Lo más posible es que quien participa en la conversación responda…
(1b) — ¡Claro! (hostia, qué chunga, pero por qué, si era un piropo…)
(2b) —Ya te digo (¿pero… en serio? Si ella lo dice…)
(3b) —Ah, pues qué bien. Claro, allí estaré. (Glups.)
Una, dos, tres veces, como martillazos sobre la superficie lisa del prejuicio, que no tiene raíces sino que es un tarugo de hormigón allí olvidado, lo absurdo del caldo patriarcal en que se cuecen nuestras mentalidades se irá resquebrajando; entre tanto, además, estaremos conquistando terreno discursivo: se oirá más de lo igualitario, menos de lo opresor y lo que mata.

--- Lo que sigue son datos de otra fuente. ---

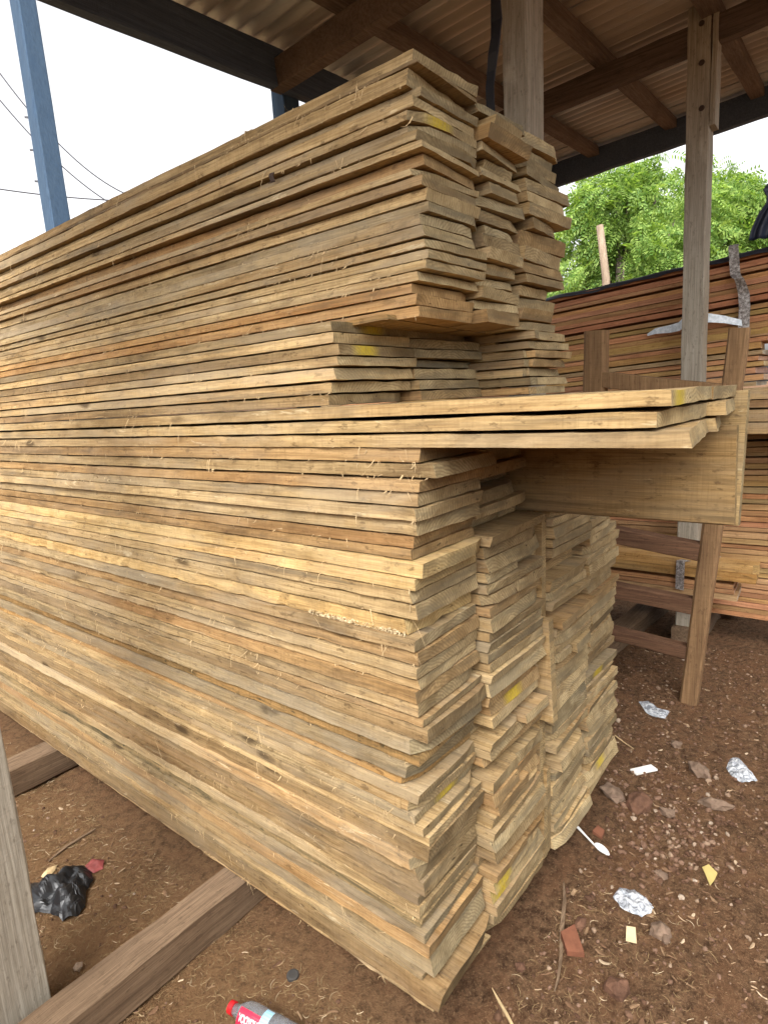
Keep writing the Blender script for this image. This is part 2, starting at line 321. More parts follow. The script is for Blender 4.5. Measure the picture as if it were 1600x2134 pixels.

Yo no voy ya a etiquetarme de ciertas formas en ciertos espacios para volverme la payasa, el hazmerreír, la Otredad despreciada, la diana de personas agresivas e hirientes (se declaren ellas lo que se declaren). No voy a jugar su juego sino que ya doy comienzo al mío: como en un jumbo de Sarcasmo Airlines S.L., como en la matriz en que queremos que la vida prosiga: cero tolerancia a los comentarios que deshumanizan, no más acoso, no más violencia. En nombre de nada. O cooperas en favor de la vida y la justicia social, o callas.